C’est sous les yeux de l’ambassadeur d’Ukraine en France, Vadym Omelchenko, que l’Assemblée nationale a adopté, mardi 9 mai, dans un rare consensus, une résolution demandant à la France et à l’Union européenne (UE) d’inscrire le groupe militaire privé russe Wagner sur la liste des organisations terroristes. Porté par le député Renaissance Benjamin Haddad, président du groupe d’amitié France-Ukraine, le texte lance un appel aux autorités françaises et européennes pour qu’elles « renforcent considérablement leur coopération et leurs instruments judiciaires, financiers, pour faire la lumière sur cette organisation tentaculaire et opaque ». La résolution n’a aucune valeur contraignante, mais la ministre des affaires étrangères, Catherine Colonna, a appelé les députés à ne « pas sous-estimer l’importance symbolique d’une telle désignation, ni le caractère dissuasif qu’elle pourrait avoir vis-à-vis des Etats qui seraient tentés par un recours » à Wagner.

Pour Clémence Bectarte, avocate de la Fédération internationale pour les droits humains (FIDH), qualifier Wagner de groupe terroriste « pourrait ouvrir la voie à des sanctions plus importantes et, dans certains pays, à des poursuites judiciaires sur la base de charges pour terrorisme ». Mais « est-ce que cela va les empêcher d’agir ? », s’interroge l’avocate. « Symboliquement, c’est important, estime quant à elle Jelena Aparac, ancienne membre du groupe des experts de l’ONU sur le mercenariat, mais l’impact sera très limité. Cela n’empêchera sans doute pas Wagner de continuer à exister et à commettre des crimes. »

En République centrafricaine, au Mali, en Ukraine, en Syrie, partout où ils passent, les hommes de Wagner sont suspectés de se rendre coupables d’actes de torture, de viols et d’exécutions sommaires. Si la Russie avait initialement nié tout lien avec les mercenaires, Evgueni Prigojine, le patron de Wagner, qui doit à Vladimir Poutine son ascension, a cessé de cacher ses liens avec le pouvoir russe.
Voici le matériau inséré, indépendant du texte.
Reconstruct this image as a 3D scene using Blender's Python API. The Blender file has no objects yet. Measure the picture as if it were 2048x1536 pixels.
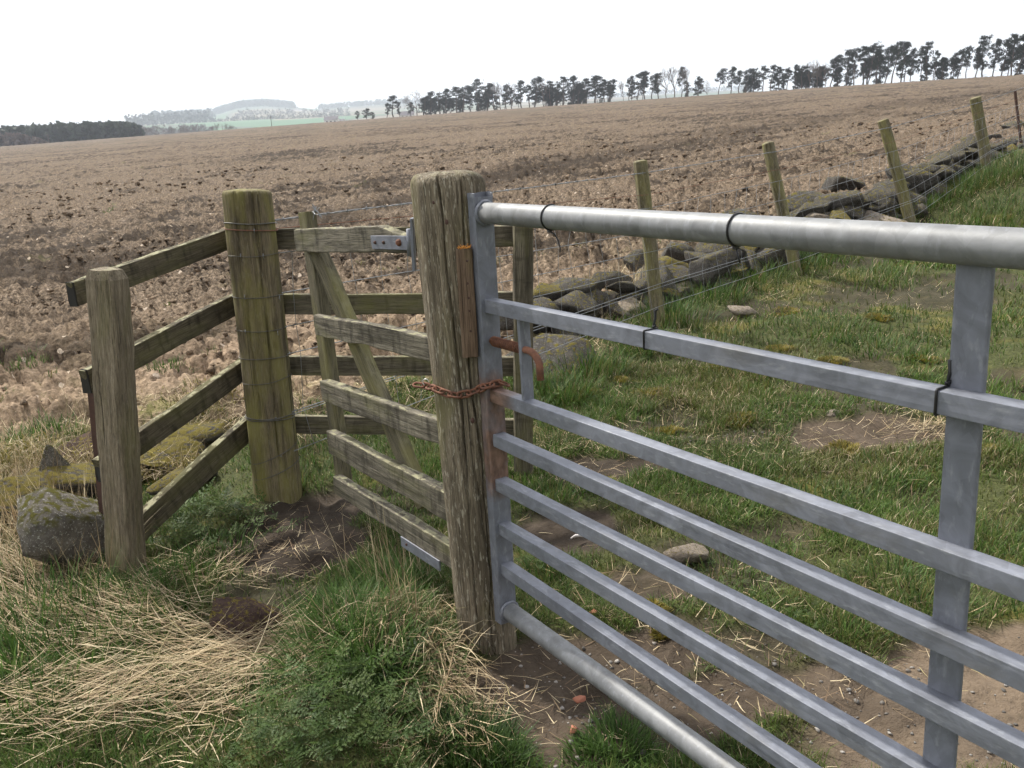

Néanmoins, lors des commémorations de la victoire de la Grande Guerre patriotique contre l’Allemagne nazie, le 9 mai, le chef de Wagner a de nouveau fustigé, depuis l’Ukraine occupée, les responsables militaires de son pays, avec lesquels il est en opposition déclarée depuis des mois.

« Des structures complexes »

En 2018, l’armée s’était opposée à une légalisation des sociétés militaires privées, interdites en Russie. A l’époque, des vétérans se plaignaient de ne pas bénéficier du statut d’anciens combattants, ou de l’absence de compensations pour les familles de ceux d’entre eux qui avaient été tués au combat. Avec l’invasion de l’Ukraine, les liens entre Wagner et le pouvoir se sont clarifiés, et en novembre 2022 le Parlement européen a qualifié la Russie d’« Etat parrain du terrorisme », puis demandé aux Vingt-Sept de placer l’organisation sur la liste des entités terroristes. Seule la Lituanie a pour l’instant franchi ce pas. Au Royaume-Uni, le Parlement a conduit une enquête et doit encore se prononcer. Les Etats-Unis ont préféré le label d’« organisation criminelle transnationale ». Pour l’avocat britannique Jason McCue, ces hésitations s’expliquent : « Si Wagner est une organisation terroriste, alors cela signifie que l’Etat russe sponsorise le terrorisme, et je pense que pour certains [Etats], il est difficile, politiquement, de franchir cette étape. »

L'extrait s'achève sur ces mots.